Este sábado, donde trato de recordar cuándo conocí el hielo, desando uno de los circuitos priorizados de Matanzas, el que sustenta el Pediátrico, y en menos de cuatro cuadras había encontrado 10 casas que ofrecían hielo. En la última de estas me detuve, y ahora mis nudillos se hallan a menos de cinco centímetros de su puerta. 

Toco. Me abre un señor a sus anchas, en chor y chancletas -pudo haber sido mi padre, pudo haber sido tu abuelo, pudo haber sido mi tía en bata de casa-  y le pregunté a cuánto lo tenía. Mientras se rasca el costillar, contesta: «50 pesos el jarro».

Me disculpo y miento diciendo que regresaré más tarde para comprar. Mientras me marcho hacia otra área de la ciudad, lejos de las zonas priorizadas, un rincón de plebeyos, calculo que ese es un negocio de menudos -50 pesos, con tanta inflación, es menudo -; sin embargo, resulta otra entrada, quizá nimia, que ayuda a las finanzas familiares y que no piden una gran materia prima, solo agua de la llave, en el caso de que esta no escasee también.

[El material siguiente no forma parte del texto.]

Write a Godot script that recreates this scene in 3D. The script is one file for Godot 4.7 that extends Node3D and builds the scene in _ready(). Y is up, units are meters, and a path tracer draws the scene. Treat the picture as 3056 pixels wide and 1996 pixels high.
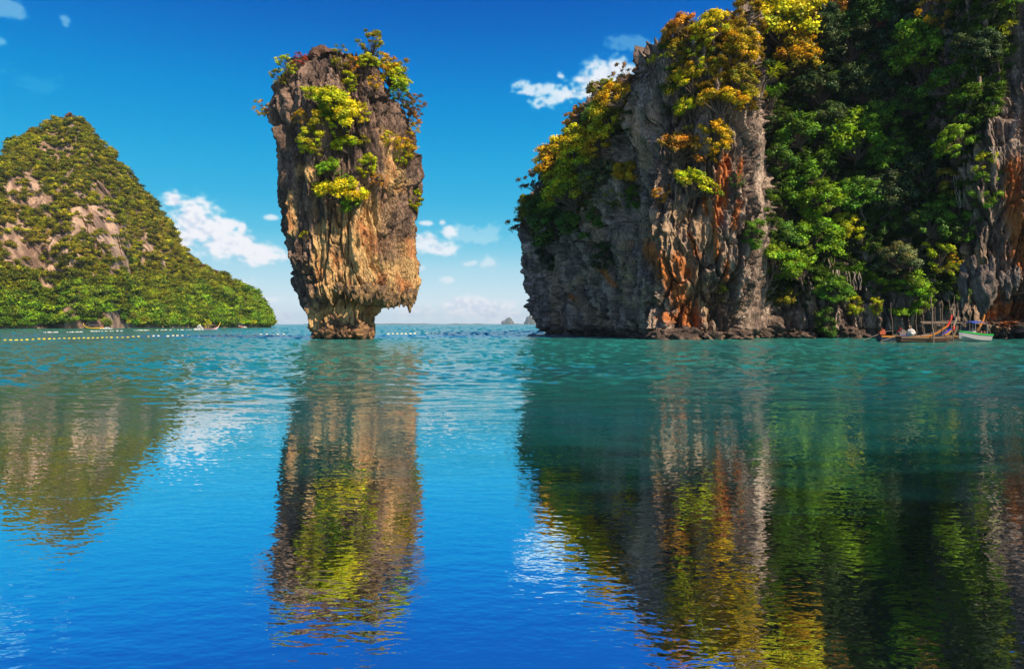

Para algunos, bendecidos por su posición geográfica, lo que constituye cotidianidad; para otros, toma la categoría de necesidad y milagro. Ese milagro evitará que la poca carne que ha logrado conseguir no se le pudra, poder prepararse un Cuba on the rocks, que la leche para el niño no se le eche a perder, pasárselo por la mejilla cuando quiera huirle al sopor, aprender a besar, escapar del subdesarrollo.